If you only want to stop sharing Apple Music and iCloud Storage between two separate Apple IDs grouped in a family, use Method 4 and remove the member from Family Sharing instead of touching either iPhone’s settings. Avoid third-party unlock tools unless you own the iPhone outright and have exhausted Apple’s recovery options. Never attempt to unlink an iPhone from an Apple ID belonging to someone else.
#Frequently Asked Questions
Does unlinking an iPhone delete my photos or messages?
No. Unlinking signs the device out of your Apple ID but keeps any photos, messages, contacts, and notes already downloaded. Future changes won’t sync between the two iPhones, but nothing locally stored gets erased by the unlink itself.
Will removing an iPhone from my Apple ID disable Find My?
Yes. Removing a device from your Apple ID disables Find My iPhone and Activation Lock for that handset. Don’t remove the device until you’re ready to hand it over to its new owner, otherwise you lose the ability to track or remotely wipe it if it goes missing.
Can I unlink an iPhone without the Apple ID password?
You can recover the password through Apple’s iforgot.apple.com flow if the rescue email or trusted phone number is still accessible. If you can’t recover the credentials and you legally own the iPhone, third-party tools like dr.fone or iToolab UnlockGo can remove the Apple ID lock. Doing this on someone else’s iPhone is account tampering and likely illegal.
How long does it take to unlink an iPhone from a shared Apple ID?
The Settings flow finished in under two minutes in our testing on an iPhone 13. The iCloud.com remote method takes about three minutes, plus any time you need to wait for the device to be offline before the Remove from Account button activates. Family Sharing removals finish almost instantly.
Does unlinking move my iCloud backup to a new Apple ID?
No. iCloud backups stay tied to the Apple ID that created them. To migrate, restore the backup to the iPhone while still signed in to the original Apple ID, export the data you care about, then sign in with the new Apple ID and create a fresh backup.
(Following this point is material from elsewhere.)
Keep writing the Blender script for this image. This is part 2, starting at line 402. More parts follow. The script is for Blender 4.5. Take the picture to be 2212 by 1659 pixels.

Apple doesn’t offer a direct backup transfer between two different Apple IDs.
What happens to App Store purchases after I unlink?
Apps you bought on the unlinked iPhone stay installed and keep working, but future updates require either signing back in with the original Apple ID or rebuying the app on the new Apple ID. Family Sharing purchase sharing can preserve access to most paid apps if both Apple IDs join the same family group after the unlink.
Can I unlink an iPhone that’s currently lost or stolen?
Don’t unlink a lost or stolen iPhone. Keeping it linked to your Apple ID is what lets Find My track its location and what keeps Activation Lock active so a thief can’t resell it. Mark the device as lost in Find My instead, and only remove it from your Apple ID after the device has been recovered or fully erased remotely.